Good thing, too, as reports come in about the problems with the first live test of the new electronic voting machines. Not to mention their complete lack of accountability.
“The chad is great!” (the movie sucked, though)
From the English translation of the new Iraq Constitution:
This government shall be constituted in accordance with a process of extensive deliberations and consultations with cross-sections of the Iraqi people conducted by the Governing Council and the Coalition Provisional Authority and possibly in consultation with the United Nations.
Emphasis added.
On the other hand, it doesn’t give the people much room to insist on their new rights if the government turns sour:
It shall not be permitted to possess, bear, buy, or sell arms except on licensure issued in accordance with the law.

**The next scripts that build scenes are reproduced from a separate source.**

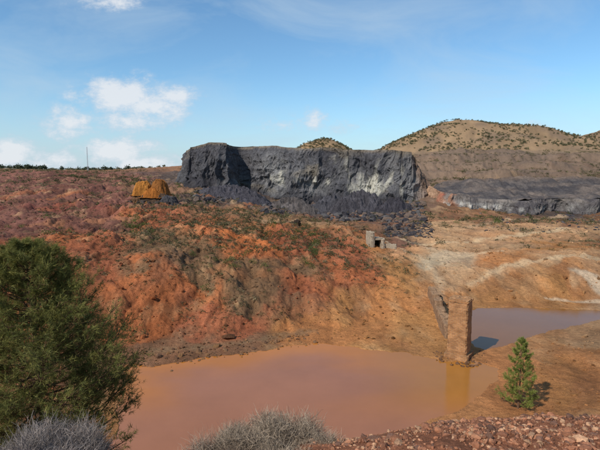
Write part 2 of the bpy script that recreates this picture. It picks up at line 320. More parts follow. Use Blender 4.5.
# ---------- rocks
def ico(sub):
    bm=bmesh.new(); bmesh.ops.create_icosphere(bm,subdivisions=sub,radius=1); bm.verts.ensure_lookup_table()
    V=np.array([v.co[:] for v in bm.verts]); Fc=np.array([[v.index for v in f.verts] for f in bm.faces]); bm.free(); return V,Fc
def rocks(name,pos,size,cols,mat,sub=1,flat=.7,jit=.22,parent=None):
    V0,F0=ico(sub); n_=len(pos); k=len(V0)
    sc=size[:,None]*rng.uniform(.55,1.35,(n_,3)); sc[:,2]*=flat
    V=np.sign(V0[None])*np.abs(V0[None])**.8*(1+rng.normal(0,jit,(n_,k,1))*.7)+rng.normal(0,jit*.35,(n_,k,3))
    V=V*sc[:,None,:]
    a=rng.uniform(0,2*np.pi,n_); b=rng.normal(0,.5,n_); ca,sa,cb,sb=np.cos(a),np.sin(a),np.cos(b),np.sin(b)
    x,y,z=V[...,0],V[...,1],V[...,2]; y,z=y*cb[:,None]-z*sb[:,None],y*sb[:,None]+z*cb[:,None]
    x,y=x*ca[:,None]-y*sa[:,None],x*sa[:,None]+y*ca[:,None]
    V=np.stack([x,y,z],-1)+pos[:,None,:]
    Fc=(F0[None]+(np.arange(n_)*k)[:,None,None]).reshape(-1,3)
    return mk(name,V.reshape(-1,3),Fc,mat,col=np.repeat(cols,k,0),parent=parent)
rockmat=vcol_mat('stone',scales=((6,.2),(30,.25)),bump=((20,.02),))
bigrock=vcol_mat('boulder_stone',scales=((.8,.25),(4,.3)),bump=((2,.25),(8,.08)))
n_=40000; y=rng.uniform(6.5,12.8,n_); x=rng.uniform(-.3,.85,n_)*y; s=np.clip(np.exp(rng.normal(-4.0,.6,n_)),.008,.10)
cl=fbm(x*1.2,y*1.2,5.5,3); ok=rng.uniform(0,1,n_)<.5+1.2*cl
z=H(x,y)+s*.2; base=np.array([lin((156,104,76)),lin((134,90,68)),lin((170,118,88)),lin((118,86,70)),lin((180,138,106))])
rocks('rubble_bank',np.stack([x,y,z],1)[ok],s[ok],(base[rng.integers(0,5,n_)]*rng.uniform(.7,1.2,(n_,1)))[ok],rockmat,jit=.18)
n_=16000; y=np.exp(rng.uniform(math.log(24),math.log(150),n_)); x=y*rng.uniform(-.7,.75,n_); s=np.clip(np.exp(rng.normal(-2.75,.6,n_))*(y/50)**.7,.03,.5)
w=weights(x,y,False); cc=w@C_col; z=H(x,y); ok=z>.12
rr_=w@C_r; ok&=rng.uniform(0,1,n_)<rr_+.1
rocks('scattered_stones',np.stack([x,y,z+s*.1],1)[ok],s[ok],(cc*rng.uniform(.5,1.2,(n_,1)))[ok],bigrock)
pts=np.concatenate([np.linspace(polys[0][i],polys[0][i+1],34) for i in range(0,7)]); pts=pts+rng.normal(0,.8,pts.shape)+np.array([0,.9])
s=np.clip(np.exp(rng.normal(-2.6,.7,len(pts))),.04,.3); z=np.maximum(H(pts[:,0],pts[:,1]),0)
rocks('shore_rocks',np.column_stack([pts,z]),s,np.array([lin((150,112,82)),lin((124,92,70)),lin((164,120,82))])[rng.integers(0,3,len(pts))],bigrock)
bx=[];bs=[]
for (u0,u1,v0,v1,n_,s0) in ((195,262,188,203,260,.55),(262,330,200,214,260,.5),(325,425,203,222,600,.58),(385,432,222,238,420,.34),(560,600,210,226,120,.3),(480,620,214,232,260,.2)):
    for i in range(n_):
        p=hit(rng.uniform(u0,u1),rng.uniform(v0,v1),60,178,70); bx.append(p); bs.append(s0*min(2.1,math.exp(rng.normal(-.1,.55))))
bx=np.array(bx); bs=np.array(bs)*np.clip(bx[:,1]/130,.45,1.1)
rocks('slag_boulders',bx,bs,np.array([lin((76,71,72)),lin((98,92,89)),lin((60,56,58)),lin((114,96,84))])[rng.integers(0,4,len(bx))],bigrock,sub=1,jit=.2)
def mound(name,u,v,D,rx,ry,h,c,seed=0,parent=None,pw=2.2,rn=.35,mat=None):
    p=P(u,v,D); g=np.linspace(-1.15,1.15,90); a,b=np.meshgrid(g,g,indexing='ij')
    a2=a+.15*fbm(a*3,b*3,seed+20,3); b2=b+.15*fbm(a*3,b*3,seed+30,3); r=(np.abs(a2)**2.6+np.abs(b2)**2.6)**(1/2.6)
    X=p[0]+a*rx; Y=p[1]+b*ry
    f=np.clip(1-r**pw,-.4,1); Z=p[2]+h*f*(1+rn*fbm(X*.35,Y*.35,seed,4,ridge=True))+.14*h*fbm(X*.9,Y*.9,seed+3,4,ridge=True)
    cl=np.tile(lin(c),X.shape+(1,)); nn=fbm(X*.6,Y*.6,seed+6,4); cl*=(1+.5*nn)[...,None]
    return mk(name,np.stack([X.ravel(),Y.ravel(),Z.ravel()],1),grid_faces(90,90)[:, ::-1],mat or slagmat,col=cl.reshape(-1,3),parent=parent)
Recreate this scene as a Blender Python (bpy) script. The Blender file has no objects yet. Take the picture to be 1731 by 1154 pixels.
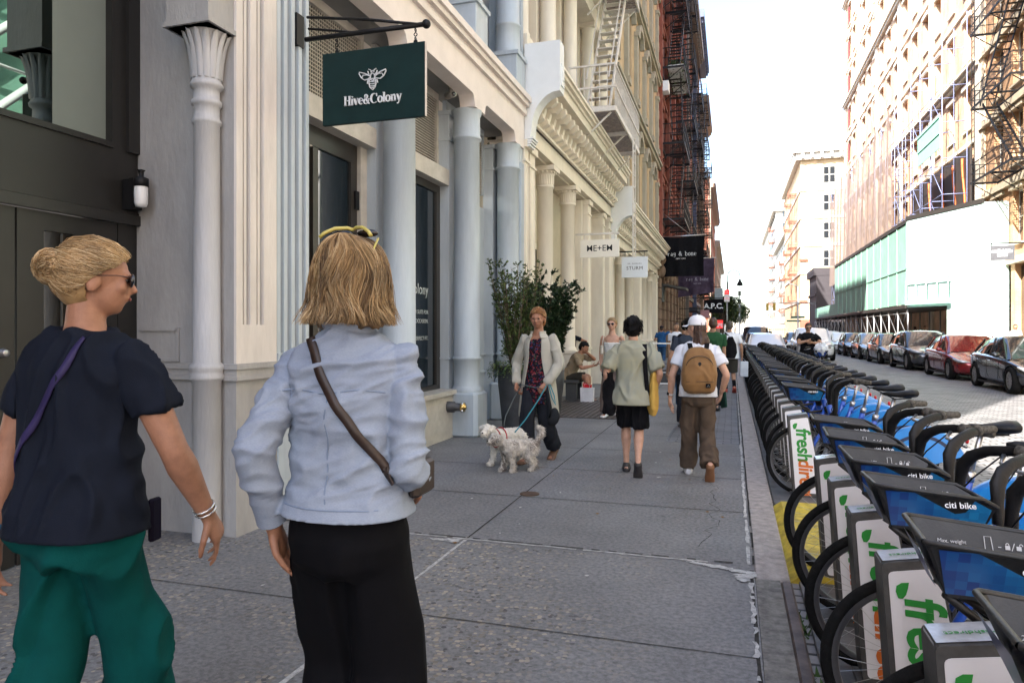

One might argue that this is a necessary temporary measure until freedom really takes hold in Iraq and the majority of the remaining terrorists have been eliminated, but I have a sneaky suspicion that the government is unlikely to ever believe that such a day has arrived.
Latest fallout, emphasis added:
The Social Security Administration has said it would not accept any marriage licenses from San Francisco as proof of marriage until the legal dispute was resolved.
So now straight couples in San Francisco can’t really get married, either, and any who did so recently are in “gay-wedding limbo”. Somehow I don’t think that will increase their support for gay rights.
Now this is an example of good citizenship. Not only did this guy spot a suspected killer in a bar, but when the FBI didn’t take him seriously, he went back to the bar, gathered physical evidence, and then drove around the area until he found the guy’s car at a motel. Thank you, Conrad Malsom.
Found this on a “maybe just a tiny bit slanted” site called Buzzflash:
“As soon as I came out against Bush, that’s when my rights to free speech were taken away. It had nothing to do with indecency,” Howard Stern said on March 19, 2004.
On the surface, this statement is absurd, since being kicked off of half a dozen radio stations run by a private corporation has nothing to do with one’s “rights to free speech,” but in the current batch of far-Left conspiracy theories, Clear Channel is part of the Bush administration, due to their well-known membership in the Vast Right-Wing Conspiracy. So it’s still government censorship, and a First Amendment issue, right?
But it doesn’t actually silence him, because the VRWC apparently hasn’t consolidated its hold on the media. Not only is he still on the air in every major market, the claim that he’s being suppressed has been widely reported! No doubt the underling who allowed the truth to get out will soon be quietly executed.
Personally, I think Stern’s motives more closely resemble Larry Flynt’s than those of any honest free-speech advocate, and I look forward to the day when he really is off the air. Not through government censorship, but due to a sudden outbreak of intelligence and good taste among the general public.
Why does this sound like a really bad idea? Sprint apparently deliberately designed their new corporate headquarters to force people to do a lot of walking and stair-climbing. For their own good, of course.
Sprint built the car parks a 10-minute walk from the office buildings. So much for getting to meetings on time when you’re running late. And, oh, by the way, this is in Kansas, not Southern California, so they have actual seasons:
“It’s not bad, unless it’s 110 degrees outside or below freezing and raining and cold.”